Où l’on voit qu’Action Logement finance le renouvellement urbain : démolition, reconstruction, restructuration, que gèrent les délégataires à la pierre, conventionnés avec l’Etat. Ils sont neuf en Région Centre : les six départements, les deux métropoles et Bourges +. Il y a par ailleurs vingt-cinq bailleurs sociaux.
L’aménagement du territoire, est l’affaire des élus, des collectivités et donc des maires en première ligne. Ils choisissent de construire en incluant bien sûr du logement, social et privé. « Action Logement intervient peu dans les constructions privées, précise Hubert Hervet, à de rares exceptions près ».
Les investissements se font par le biais de l’ANRU, Agence nationale pour la rénovation urbaine (10MD€ au niveau national, dont huit financés par Action Logement), Cela finance la rénovation de dix-neuf quartiers en région Centre. Cela permet de transformer des locaux vacants en logements, d’agir contre la dégradation de l’habitat ancien, voire d’améliorer la performance énergétique des logements, souvent en partenariat avec une autre agence, l’ADEME cette fois.

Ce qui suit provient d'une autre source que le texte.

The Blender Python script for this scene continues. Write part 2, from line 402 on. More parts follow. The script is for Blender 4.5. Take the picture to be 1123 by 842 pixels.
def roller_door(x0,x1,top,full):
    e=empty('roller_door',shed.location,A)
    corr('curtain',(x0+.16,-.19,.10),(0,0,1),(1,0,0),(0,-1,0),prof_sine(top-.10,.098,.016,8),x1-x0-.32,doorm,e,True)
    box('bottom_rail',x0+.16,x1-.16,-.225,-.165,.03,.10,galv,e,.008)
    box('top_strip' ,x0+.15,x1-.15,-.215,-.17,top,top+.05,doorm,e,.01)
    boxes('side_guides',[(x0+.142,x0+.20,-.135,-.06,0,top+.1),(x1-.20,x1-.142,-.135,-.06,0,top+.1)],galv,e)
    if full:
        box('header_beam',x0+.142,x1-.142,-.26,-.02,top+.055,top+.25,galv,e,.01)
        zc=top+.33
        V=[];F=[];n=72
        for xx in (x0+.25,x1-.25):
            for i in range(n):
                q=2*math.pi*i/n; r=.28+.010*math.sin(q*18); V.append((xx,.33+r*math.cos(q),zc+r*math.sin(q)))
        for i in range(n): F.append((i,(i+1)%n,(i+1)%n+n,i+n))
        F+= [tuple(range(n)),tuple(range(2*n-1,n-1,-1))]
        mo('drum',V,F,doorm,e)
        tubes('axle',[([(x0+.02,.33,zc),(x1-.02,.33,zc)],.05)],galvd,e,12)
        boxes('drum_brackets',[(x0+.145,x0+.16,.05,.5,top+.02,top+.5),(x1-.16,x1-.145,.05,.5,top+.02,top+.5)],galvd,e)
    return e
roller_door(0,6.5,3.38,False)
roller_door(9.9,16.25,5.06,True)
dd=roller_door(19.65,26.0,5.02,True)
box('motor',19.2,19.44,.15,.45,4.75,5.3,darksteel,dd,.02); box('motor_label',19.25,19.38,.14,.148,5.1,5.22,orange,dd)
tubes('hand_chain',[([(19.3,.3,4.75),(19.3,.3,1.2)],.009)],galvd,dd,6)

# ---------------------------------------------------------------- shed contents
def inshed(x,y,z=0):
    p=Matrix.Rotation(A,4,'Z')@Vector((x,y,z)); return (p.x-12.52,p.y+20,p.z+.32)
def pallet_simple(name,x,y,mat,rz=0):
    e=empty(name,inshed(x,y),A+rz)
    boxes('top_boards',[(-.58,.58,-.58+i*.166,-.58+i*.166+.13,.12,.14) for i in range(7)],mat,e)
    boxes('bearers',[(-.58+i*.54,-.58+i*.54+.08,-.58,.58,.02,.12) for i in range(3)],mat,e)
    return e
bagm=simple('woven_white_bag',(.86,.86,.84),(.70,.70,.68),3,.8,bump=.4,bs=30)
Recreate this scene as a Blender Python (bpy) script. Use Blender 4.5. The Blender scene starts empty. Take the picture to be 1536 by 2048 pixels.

Une rallonge pour l’isolation
9MD€ complémentaires avaient été alloués par Action Logement dans le cadre d’un Plan d’Investissement Volontaire. Ils s’ajoutaient aux 15MD de la convention quinquennale d’origine. Un milliard était destiné au financement des travaux d’économie d’énergie, jusqu’à 20.000€ par projet.
Le milliard en question a été consommé en quelques semaines. Victime de son succès, la plateforme digitale a été fermée début décembre, après tout de même que 60.000 ménages aient déposés leurs dossiers.